* start Exercise data *
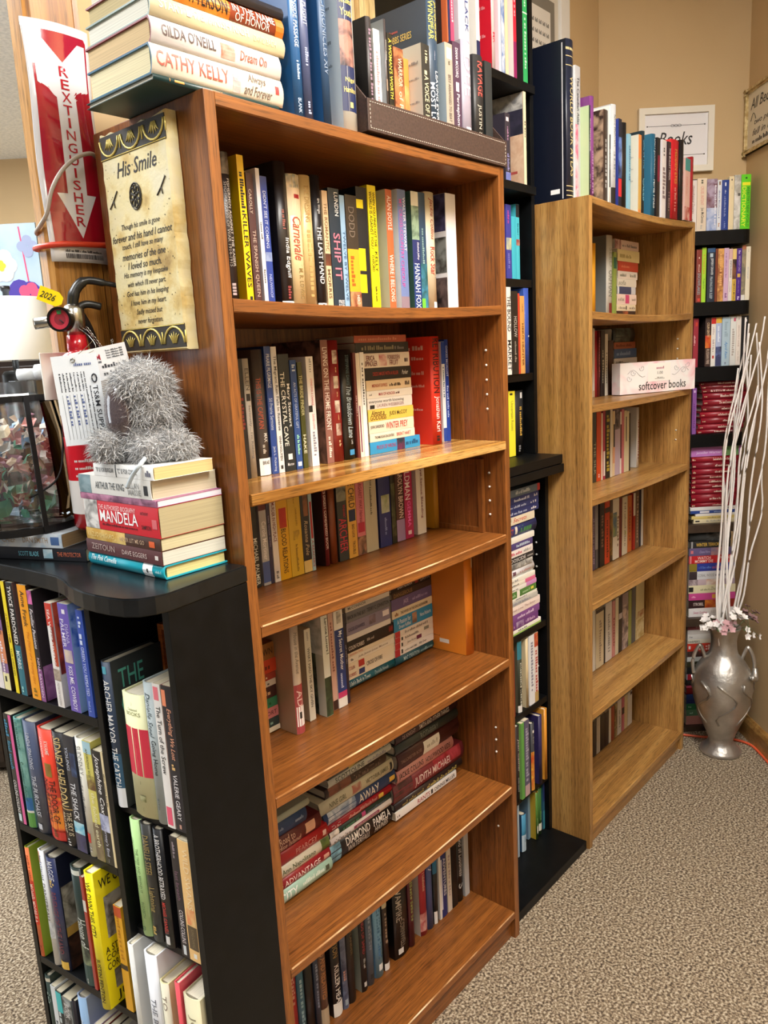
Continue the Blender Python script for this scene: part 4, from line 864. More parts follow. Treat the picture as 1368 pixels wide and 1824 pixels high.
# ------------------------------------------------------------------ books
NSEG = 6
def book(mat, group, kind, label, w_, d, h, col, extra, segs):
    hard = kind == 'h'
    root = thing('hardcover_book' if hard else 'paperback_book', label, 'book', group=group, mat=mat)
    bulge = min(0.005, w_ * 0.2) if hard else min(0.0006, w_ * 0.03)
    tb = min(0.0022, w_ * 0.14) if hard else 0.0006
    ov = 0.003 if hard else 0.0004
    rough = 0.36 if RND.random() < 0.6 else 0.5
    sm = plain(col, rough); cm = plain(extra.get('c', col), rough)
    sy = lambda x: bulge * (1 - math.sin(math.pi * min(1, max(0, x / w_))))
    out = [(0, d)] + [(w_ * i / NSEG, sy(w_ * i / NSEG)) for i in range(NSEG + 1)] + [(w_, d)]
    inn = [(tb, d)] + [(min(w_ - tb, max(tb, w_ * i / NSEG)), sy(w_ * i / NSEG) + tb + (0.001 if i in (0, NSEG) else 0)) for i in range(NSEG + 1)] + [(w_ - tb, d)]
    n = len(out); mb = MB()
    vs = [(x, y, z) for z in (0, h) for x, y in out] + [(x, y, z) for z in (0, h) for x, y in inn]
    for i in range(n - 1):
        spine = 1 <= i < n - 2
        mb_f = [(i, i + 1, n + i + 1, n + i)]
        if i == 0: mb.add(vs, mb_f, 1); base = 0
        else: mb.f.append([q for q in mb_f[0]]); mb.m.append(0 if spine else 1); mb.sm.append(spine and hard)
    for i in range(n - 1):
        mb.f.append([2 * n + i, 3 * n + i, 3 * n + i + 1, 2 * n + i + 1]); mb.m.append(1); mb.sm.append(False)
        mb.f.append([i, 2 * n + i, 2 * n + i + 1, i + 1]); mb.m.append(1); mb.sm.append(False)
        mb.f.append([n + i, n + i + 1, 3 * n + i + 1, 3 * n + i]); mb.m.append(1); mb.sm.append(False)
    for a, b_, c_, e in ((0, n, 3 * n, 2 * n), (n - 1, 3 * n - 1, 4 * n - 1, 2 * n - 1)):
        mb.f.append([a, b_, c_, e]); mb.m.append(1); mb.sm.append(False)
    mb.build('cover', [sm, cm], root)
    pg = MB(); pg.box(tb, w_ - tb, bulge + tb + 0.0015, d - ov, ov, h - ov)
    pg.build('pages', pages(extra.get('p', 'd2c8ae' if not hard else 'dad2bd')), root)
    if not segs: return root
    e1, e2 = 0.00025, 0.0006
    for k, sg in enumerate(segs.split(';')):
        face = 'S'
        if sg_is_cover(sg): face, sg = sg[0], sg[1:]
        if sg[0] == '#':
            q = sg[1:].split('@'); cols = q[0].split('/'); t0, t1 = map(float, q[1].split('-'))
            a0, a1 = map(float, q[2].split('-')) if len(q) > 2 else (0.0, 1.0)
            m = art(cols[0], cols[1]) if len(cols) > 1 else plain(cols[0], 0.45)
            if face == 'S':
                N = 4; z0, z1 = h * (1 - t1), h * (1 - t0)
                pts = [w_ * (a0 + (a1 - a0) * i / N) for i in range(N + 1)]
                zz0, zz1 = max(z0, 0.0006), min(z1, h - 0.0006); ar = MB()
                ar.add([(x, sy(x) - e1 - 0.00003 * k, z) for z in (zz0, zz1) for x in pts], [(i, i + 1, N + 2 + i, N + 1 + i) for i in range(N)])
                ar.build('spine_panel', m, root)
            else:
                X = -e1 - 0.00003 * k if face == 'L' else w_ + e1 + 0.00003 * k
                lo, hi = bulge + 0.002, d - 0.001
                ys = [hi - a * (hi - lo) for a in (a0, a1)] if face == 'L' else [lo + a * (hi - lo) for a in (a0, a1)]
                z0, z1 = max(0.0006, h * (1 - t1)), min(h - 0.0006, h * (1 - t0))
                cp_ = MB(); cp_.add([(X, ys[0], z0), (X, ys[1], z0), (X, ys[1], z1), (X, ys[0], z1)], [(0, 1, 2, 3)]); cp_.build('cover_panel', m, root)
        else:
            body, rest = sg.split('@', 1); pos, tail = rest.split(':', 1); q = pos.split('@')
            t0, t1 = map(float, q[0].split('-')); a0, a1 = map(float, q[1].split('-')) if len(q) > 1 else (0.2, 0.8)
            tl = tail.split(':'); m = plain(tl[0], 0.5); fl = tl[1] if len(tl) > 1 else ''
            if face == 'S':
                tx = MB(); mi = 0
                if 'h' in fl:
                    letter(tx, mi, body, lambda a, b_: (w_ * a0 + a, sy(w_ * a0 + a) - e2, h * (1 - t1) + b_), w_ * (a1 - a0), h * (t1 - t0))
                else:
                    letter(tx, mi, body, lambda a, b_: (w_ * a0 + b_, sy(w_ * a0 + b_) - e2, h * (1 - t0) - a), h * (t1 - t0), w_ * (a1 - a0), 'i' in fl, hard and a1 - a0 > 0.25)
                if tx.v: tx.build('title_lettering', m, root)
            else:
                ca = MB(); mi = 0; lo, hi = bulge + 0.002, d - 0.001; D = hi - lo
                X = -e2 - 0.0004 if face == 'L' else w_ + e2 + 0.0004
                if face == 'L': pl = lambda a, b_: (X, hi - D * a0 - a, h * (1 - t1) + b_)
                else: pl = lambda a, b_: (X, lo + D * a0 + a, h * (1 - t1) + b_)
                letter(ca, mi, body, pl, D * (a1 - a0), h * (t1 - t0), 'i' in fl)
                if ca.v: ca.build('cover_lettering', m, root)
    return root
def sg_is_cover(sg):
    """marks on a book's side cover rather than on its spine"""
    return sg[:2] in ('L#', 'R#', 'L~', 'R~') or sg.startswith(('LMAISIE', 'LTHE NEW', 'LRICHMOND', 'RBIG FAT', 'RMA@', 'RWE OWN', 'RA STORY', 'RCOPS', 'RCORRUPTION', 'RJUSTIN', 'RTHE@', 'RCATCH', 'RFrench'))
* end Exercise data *
* start Exercise data *
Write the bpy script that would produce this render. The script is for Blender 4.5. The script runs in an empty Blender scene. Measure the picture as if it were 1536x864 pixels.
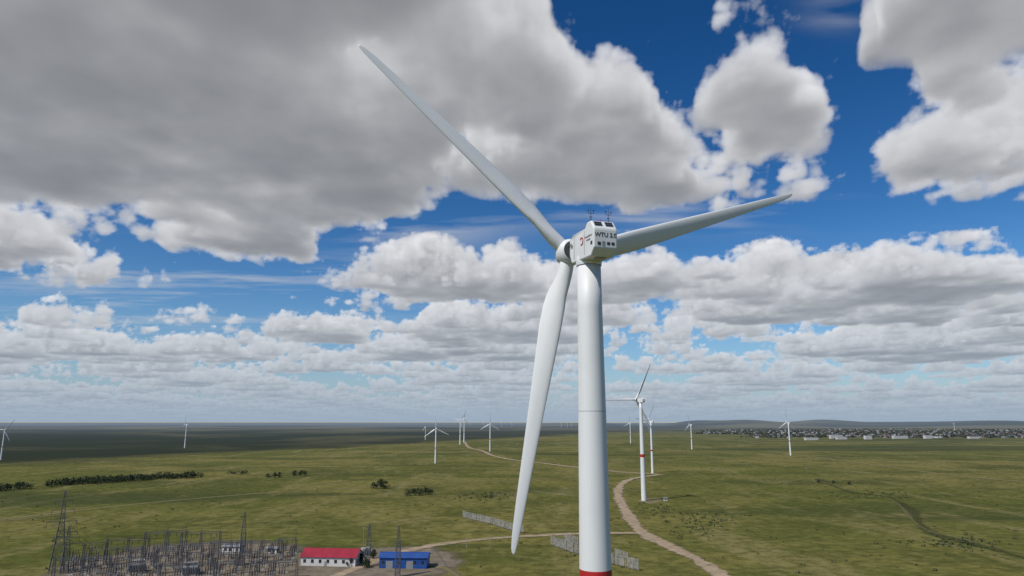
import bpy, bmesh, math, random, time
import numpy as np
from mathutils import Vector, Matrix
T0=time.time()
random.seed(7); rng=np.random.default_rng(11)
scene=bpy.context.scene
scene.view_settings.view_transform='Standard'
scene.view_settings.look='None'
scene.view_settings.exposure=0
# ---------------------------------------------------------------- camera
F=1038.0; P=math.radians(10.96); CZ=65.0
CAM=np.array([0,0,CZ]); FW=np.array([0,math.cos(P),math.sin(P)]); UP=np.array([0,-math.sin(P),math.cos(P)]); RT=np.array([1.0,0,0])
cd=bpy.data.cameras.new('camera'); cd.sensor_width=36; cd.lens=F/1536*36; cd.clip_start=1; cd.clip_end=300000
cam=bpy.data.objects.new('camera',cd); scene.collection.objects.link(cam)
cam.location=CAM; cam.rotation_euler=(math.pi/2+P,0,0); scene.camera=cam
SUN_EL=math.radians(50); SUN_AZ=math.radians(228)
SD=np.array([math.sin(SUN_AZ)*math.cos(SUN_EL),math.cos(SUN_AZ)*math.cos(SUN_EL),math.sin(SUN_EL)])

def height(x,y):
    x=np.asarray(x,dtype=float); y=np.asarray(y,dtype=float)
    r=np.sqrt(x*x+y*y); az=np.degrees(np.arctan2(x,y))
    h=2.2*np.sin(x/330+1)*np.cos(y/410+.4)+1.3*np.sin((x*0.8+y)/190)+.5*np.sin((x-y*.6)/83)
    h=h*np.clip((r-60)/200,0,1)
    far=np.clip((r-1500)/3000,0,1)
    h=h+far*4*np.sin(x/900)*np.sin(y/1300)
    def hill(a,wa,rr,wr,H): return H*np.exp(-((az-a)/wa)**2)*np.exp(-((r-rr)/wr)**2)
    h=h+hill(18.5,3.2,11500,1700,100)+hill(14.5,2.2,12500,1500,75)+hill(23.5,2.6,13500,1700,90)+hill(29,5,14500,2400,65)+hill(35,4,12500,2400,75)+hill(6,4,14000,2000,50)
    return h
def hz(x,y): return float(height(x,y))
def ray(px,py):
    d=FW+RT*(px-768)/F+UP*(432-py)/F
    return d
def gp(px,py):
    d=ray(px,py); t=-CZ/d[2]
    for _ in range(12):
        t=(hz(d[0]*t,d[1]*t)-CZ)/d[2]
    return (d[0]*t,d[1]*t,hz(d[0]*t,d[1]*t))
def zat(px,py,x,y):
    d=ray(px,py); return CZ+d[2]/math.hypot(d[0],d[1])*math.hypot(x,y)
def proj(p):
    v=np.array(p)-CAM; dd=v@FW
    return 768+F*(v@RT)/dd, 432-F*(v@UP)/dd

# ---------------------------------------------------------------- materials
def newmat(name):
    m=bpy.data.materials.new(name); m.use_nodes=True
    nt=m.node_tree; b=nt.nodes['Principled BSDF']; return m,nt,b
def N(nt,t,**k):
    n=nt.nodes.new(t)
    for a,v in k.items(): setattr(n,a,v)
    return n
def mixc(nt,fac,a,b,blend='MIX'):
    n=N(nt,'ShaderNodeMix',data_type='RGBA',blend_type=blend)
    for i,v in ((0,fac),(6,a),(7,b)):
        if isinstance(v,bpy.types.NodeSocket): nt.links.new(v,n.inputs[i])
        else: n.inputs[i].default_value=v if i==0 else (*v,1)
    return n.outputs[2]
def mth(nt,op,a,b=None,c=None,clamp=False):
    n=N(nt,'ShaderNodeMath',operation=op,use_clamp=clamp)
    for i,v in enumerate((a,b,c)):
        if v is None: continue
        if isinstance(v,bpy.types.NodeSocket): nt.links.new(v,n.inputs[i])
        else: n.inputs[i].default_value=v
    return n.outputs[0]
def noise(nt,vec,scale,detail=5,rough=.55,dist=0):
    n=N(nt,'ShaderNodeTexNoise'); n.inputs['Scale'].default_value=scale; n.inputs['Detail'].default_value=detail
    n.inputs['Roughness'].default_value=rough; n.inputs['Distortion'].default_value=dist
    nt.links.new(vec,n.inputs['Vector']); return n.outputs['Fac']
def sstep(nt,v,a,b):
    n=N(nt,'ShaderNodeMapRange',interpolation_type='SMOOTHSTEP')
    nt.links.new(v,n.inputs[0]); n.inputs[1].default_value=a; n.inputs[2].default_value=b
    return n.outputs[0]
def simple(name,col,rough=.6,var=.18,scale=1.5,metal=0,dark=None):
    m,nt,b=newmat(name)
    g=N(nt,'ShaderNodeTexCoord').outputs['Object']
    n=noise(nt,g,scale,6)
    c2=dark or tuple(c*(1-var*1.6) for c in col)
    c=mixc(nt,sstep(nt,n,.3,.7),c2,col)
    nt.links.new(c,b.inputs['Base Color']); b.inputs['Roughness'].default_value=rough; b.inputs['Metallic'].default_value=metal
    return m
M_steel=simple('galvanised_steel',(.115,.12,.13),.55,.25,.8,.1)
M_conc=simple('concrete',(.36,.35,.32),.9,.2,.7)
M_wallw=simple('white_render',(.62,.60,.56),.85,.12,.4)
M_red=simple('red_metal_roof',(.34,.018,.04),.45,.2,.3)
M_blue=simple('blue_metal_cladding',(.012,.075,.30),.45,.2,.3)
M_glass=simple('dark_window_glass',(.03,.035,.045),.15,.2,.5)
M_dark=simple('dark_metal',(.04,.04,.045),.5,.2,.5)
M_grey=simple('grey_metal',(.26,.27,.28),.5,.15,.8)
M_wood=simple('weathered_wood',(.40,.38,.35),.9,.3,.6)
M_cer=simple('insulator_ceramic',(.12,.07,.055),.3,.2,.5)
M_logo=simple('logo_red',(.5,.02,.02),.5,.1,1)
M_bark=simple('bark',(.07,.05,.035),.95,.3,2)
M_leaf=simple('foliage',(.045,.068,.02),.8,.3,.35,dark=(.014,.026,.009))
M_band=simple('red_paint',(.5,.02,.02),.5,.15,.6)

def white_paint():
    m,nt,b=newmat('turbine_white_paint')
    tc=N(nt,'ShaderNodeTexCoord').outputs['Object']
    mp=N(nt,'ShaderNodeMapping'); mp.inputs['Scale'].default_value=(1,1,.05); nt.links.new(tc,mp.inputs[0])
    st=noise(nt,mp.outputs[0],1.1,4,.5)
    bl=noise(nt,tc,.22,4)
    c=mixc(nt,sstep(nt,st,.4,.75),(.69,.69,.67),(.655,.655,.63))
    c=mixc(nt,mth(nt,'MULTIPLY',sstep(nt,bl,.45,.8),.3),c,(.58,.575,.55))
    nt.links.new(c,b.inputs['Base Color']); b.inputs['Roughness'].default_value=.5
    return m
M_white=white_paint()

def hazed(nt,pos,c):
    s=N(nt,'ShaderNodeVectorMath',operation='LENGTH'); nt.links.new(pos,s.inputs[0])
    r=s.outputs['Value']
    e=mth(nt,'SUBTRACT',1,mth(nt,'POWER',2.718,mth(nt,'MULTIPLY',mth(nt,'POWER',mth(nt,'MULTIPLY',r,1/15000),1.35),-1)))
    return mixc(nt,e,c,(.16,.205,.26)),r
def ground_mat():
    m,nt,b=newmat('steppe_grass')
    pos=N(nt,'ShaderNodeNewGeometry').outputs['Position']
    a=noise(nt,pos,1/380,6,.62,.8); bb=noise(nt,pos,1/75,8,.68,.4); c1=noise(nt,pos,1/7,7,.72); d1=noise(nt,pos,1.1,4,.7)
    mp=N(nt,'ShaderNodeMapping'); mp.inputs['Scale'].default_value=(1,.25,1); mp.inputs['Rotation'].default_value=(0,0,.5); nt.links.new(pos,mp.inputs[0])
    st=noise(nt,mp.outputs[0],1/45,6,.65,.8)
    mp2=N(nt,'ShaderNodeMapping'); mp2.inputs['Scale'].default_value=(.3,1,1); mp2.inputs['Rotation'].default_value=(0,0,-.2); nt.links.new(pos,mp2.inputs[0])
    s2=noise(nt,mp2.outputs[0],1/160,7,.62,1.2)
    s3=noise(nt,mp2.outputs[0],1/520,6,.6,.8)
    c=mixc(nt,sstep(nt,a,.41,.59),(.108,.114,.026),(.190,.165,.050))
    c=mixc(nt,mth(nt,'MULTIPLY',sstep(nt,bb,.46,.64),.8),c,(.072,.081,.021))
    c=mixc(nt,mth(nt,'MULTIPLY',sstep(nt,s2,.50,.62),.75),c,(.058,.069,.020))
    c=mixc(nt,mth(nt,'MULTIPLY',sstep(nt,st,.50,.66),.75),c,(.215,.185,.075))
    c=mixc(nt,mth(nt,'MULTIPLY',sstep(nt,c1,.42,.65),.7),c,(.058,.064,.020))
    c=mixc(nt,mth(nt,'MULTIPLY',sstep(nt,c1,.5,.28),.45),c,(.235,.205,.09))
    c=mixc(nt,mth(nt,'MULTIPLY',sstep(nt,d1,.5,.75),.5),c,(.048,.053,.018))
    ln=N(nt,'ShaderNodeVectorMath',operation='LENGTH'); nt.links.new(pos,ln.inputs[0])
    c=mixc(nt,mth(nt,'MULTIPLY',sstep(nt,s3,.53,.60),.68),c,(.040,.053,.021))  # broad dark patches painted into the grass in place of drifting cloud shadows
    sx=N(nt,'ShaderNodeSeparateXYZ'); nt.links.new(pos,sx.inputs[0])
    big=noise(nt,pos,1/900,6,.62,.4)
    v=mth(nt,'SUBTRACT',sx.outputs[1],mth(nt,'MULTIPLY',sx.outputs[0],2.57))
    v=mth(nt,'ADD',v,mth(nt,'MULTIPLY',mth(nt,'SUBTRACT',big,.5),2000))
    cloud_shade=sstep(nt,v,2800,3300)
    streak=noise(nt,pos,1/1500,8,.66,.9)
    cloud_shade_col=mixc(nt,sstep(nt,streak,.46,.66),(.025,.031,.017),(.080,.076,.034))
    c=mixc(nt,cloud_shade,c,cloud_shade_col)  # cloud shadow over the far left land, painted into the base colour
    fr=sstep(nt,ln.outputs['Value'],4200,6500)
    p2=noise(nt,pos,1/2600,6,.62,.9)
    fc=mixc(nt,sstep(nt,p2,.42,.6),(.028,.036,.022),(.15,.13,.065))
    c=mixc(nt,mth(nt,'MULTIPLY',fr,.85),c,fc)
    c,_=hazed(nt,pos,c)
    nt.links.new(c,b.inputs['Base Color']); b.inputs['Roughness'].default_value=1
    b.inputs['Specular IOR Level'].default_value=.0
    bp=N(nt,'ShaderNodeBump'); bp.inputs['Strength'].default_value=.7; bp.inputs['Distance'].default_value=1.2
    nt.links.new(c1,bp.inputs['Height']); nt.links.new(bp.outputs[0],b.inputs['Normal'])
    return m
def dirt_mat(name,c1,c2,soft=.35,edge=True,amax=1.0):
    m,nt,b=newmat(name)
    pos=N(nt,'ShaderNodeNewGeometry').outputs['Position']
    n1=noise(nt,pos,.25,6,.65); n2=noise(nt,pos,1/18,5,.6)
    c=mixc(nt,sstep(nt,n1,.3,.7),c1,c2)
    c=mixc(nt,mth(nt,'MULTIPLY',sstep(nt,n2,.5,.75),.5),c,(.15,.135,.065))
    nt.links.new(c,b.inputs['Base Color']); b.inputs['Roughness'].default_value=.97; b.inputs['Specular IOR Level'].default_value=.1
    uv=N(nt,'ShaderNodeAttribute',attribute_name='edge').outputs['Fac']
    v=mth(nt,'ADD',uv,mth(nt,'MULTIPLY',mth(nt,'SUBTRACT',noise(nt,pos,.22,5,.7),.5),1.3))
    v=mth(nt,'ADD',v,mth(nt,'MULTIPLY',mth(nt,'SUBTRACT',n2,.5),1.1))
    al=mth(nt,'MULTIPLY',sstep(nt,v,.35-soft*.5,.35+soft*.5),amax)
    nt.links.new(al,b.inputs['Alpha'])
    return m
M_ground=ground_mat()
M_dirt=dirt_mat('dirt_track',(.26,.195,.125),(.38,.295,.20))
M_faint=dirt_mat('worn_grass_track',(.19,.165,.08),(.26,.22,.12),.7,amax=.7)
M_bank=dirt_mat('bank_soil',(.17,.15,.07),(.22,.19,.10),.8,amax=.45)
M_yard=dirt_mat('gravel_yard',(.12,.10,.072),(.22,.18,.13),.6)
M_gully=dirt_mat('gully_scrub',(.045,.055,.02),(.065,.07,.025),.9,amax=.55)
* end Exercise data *
* start Exercise data *
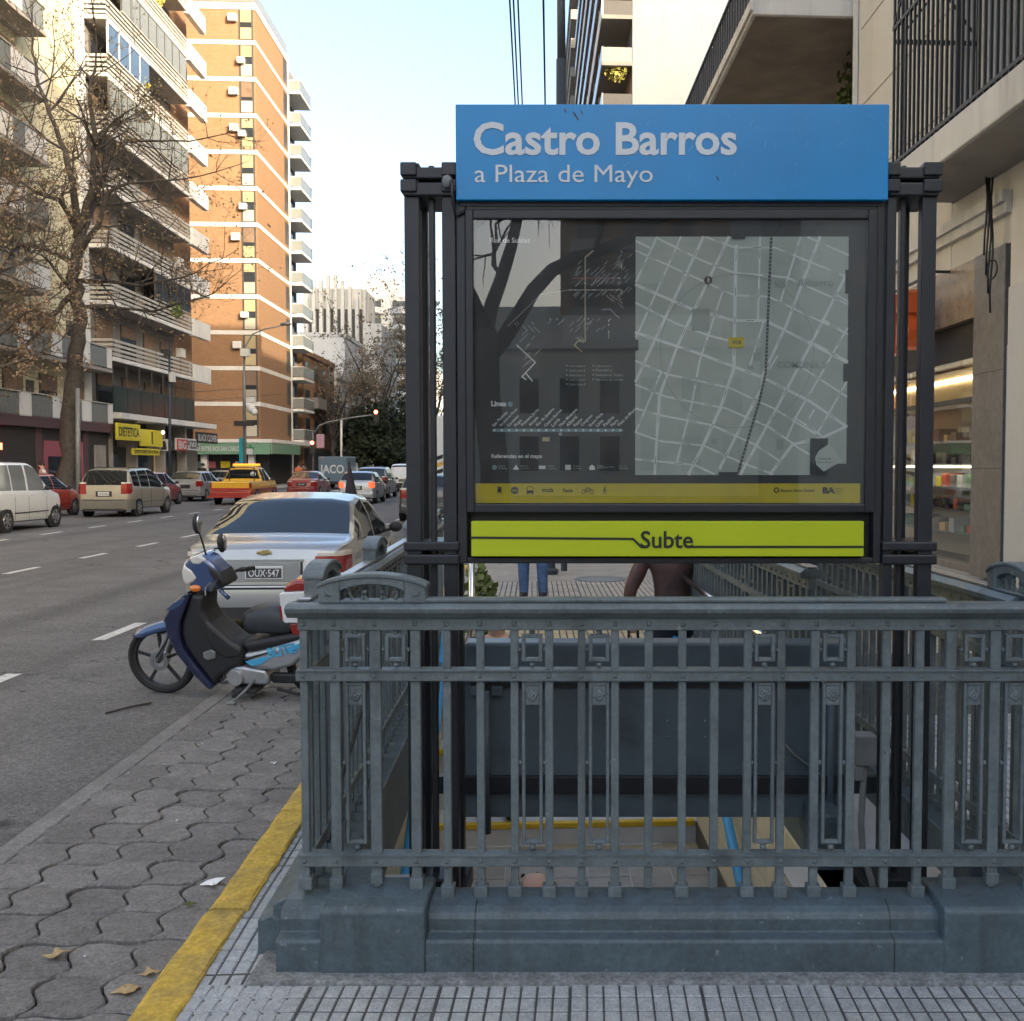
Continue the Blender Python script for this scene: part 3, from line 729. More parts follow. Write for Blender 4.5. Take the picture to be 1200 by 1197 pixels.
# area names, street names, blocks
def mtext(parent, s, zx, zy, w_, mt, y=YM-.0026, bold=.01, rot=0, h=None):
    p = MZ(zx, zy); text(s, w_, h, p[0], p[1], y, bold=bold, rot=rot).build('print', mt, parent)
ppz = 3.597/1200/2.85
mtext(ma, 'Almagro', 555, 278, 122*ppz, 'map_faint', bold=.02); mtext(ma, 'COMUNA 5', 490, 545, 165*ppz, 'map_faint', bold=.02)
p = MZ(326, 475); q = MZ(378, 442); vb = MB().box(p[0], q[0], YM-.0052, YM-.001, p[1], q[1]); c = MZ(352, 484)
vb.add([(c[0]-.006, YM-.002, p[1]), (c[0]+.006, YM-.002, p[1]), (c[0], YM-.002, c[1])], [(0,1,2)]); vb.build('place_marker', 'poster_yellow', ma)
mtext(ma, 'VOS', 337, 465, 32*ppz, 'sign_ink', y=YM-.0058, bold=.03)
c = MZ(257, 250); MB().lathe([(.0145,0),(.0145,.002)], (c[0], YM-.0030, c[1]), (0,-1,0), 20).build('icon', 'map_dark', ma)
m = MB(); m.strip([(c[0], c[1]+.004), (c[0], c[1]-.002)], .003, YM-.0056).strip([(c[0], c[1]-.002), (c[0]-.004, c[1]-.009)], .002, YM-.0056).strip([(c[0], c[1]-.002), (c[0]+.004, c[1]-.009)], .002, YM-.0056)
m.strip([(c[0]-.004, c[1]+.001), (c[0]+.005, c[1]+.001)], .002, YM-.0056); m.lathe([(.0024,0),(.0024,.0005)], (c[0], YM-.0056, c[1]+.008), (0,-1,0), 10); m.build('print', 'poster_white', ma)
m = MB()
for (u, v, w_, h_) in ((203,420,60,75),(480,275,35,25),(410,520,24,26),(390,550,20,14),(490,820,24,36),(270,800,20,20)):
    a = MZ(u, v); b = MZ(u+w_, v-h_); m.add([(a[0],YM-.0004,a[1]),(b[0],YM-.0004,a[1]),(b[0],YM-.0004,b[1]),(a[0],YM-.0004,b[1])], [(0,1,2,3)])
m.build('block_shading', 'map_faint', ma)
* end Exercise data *
→ **Goal of the exercise**
Return exactly the lines above from the line that has "sx=N(nt,'ShaderNodeSeparateXYZ'); nt.links.new(pos,sx.inputs[0])" through the line that has "streak=noise(nt,pos,1/1500,8,.66,.9)", inclusive, and nothing else.

→ **Response to this task**
    sx=N(nt,'ShaderNodeSeparateXYZ'); nt.links.new(pos,sx.inputs[0])
    big=noise(nt,pos,1/900,6,.62,.4)
    v=mth(nt,'SUBTRACT',sx.outputs[1],mth(nt,'MULTIPLY',sx.outputs[0],2.57))
    v=mth(nt,'ADD',v,mth(nt,'MULTIPLY',mth(nt,'SUBTRACT',big,.5),2000))
    cloud_shade=sstep(nt,v,2800,3300)
    streak=noise(nt,pos,1/1500,8,.66,.9)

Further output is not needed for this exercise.